En su generación, «España empezaba a despertar de una especie de letargo» y la información de la que se podía disponer «era muy justa». Es cierto que ya había artistas españoles en aquella época que viajaban a París, por ejemplo, «pero el resto del país estaba muy atrasado. Si te quedabas, no veías». Pero, en cuanto aparece internet, «se acaba el cuento; uno puede vivir en el Himalaya, pero estará conectado con el mundo». Las herramientas actuales las tiene; «Estoy vivo», ríe. «A veces, la ingenuidad o la ignorancia es atrevida», algo que le llamó la atención de Estados Unidos. «La gente se atreve, sin prejuicios; al no tener un pasado, eres más atrevido y también cometes más errores».
Han pasado también 40 años desde que Leiro expuso por primera vez en ARCO, una oportunidad que supuso una apertura de puertas fundamental. «Sigue siendo un acontecimiento», indica, comercial, pero también cultural «a nivel español». En los últimos años hay mucha presencia latinoamericana. Recuerda cómo en los años 80 «venían todas las instituciones de España a la feria». Las autonomías presentaban su propio stand o presentaban catálogos con artistas de su comunidad. No quiere hacer comparaciones «simpáticas», pero «tenía un aire a Fitur». Los artistas también esperaban que sus comunidades comprasen obra. «Algo paradójico que ahora ya no es así; ARCO es mucho más profesional y enfocado al mercado del arte, que es lo que tiene que ser».
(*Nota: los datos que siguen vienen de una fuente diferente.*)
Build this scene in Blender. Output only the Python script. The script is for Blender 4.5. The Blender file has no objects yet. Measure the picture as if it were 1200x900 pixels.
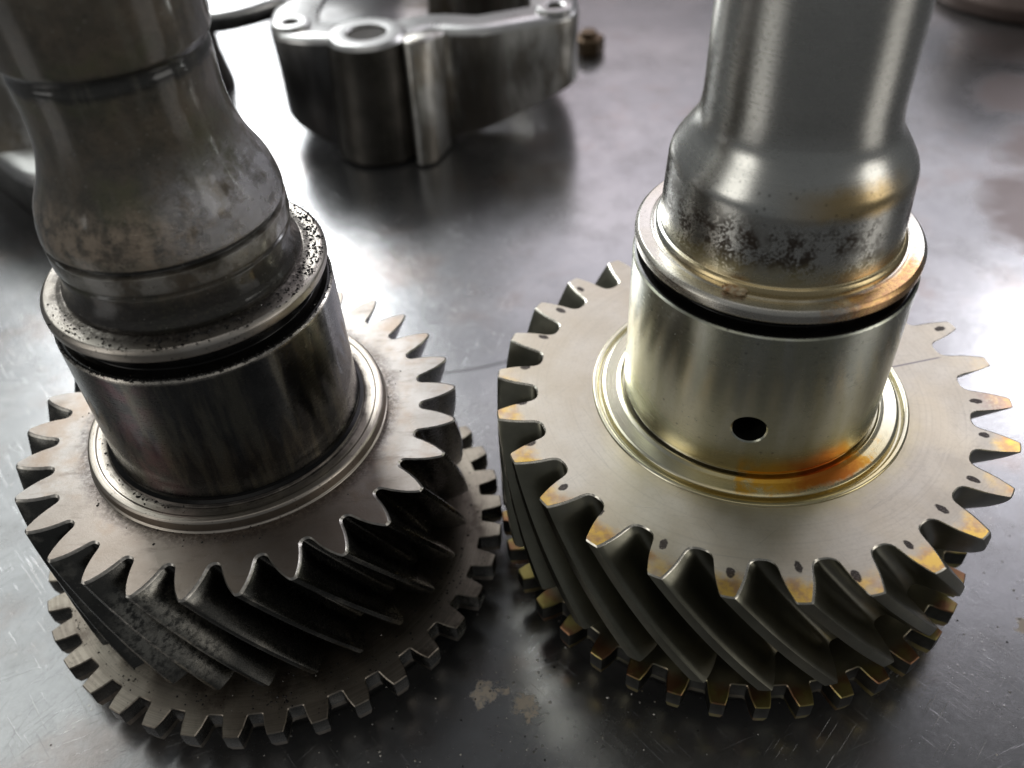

Una escultura sirve también para tapar la timidez del escultor. «Es bastante tópico, también se dice de los actores -indica-; la timidez te lleva a un territorio introspectivo, te hace mirar más para adentro». El resultado de su obra es una mezcla de lo que sale de su interior y los impactos de lo que llega desde fuera «un viaje de ida y vuelta». Siendo, lo más importante del arte, la idea, como sostiene. «Es algo que está en el cerebro, que funciona continuamente. Es el latido», dice. Una forma de vivir, «pues llevo toda la vida haciendo esto; no empiezo nada, la idea está ahí, la olla está siempre al fuego». Un proceso infinito, a veces «enfermizo, casi degenerativo, pero es lo que hay. Soy incapaz de desconectar». Incluso de vacaciones. Lo primero que busca es un museo o una iglesia allá donde va. «El artista, por naturaleza es curioso. Busca continuamente. Miras hacia el suelo y se te ocurren las cosas», dice mientras recorre con la mirada la piedra de la torre que le rodea.
«La escultura está terminada cuando no queda nada más que un plano», argumenta. «Arranca de la nada; puedes construir, tallar, modelar, pero partes del suelo, de la tierra y construyes, sueldas, acumulas, para contar algo». Y ese proceso «puedes pararlo, pero nunca se termina». Otra cosa es el concepto decimonónico que ha quedado en la cultura popular de que se entienda por terminado lo pulido. «Pero pulido no significa terminado tampoco». Un cristal está pulido, porque si no no es translúcido, ejemplifica. «Pero, ¿eso significa que está terminado? Lo está cuando lo rompes».
Respecto a sus creaciones, lo primero que quiere es sentirse satisfecho. «Es una especie de onanismo; estás disfrutando con lo que estás haciendo», pero a partir del momento en que decides parar «quieres enseñárselo a la gente, a cualquiera que pasa», sea un galerista o un mensajero. «Y si tiene una mirada limpia, tendrá una visión siempre certera», considera. Después está la mirada del experto, del que ha visto mucho, «pero el arte tiene esa virtud de transmitir a todos».
«Cada uno mira como quiere», dice Leiro, que, de hecho, habla más de perfil que de frente.
No se atreve a hablar de los tiempos que requiere ese proceso. «Soy el primero que va a un museo y mira de reojo».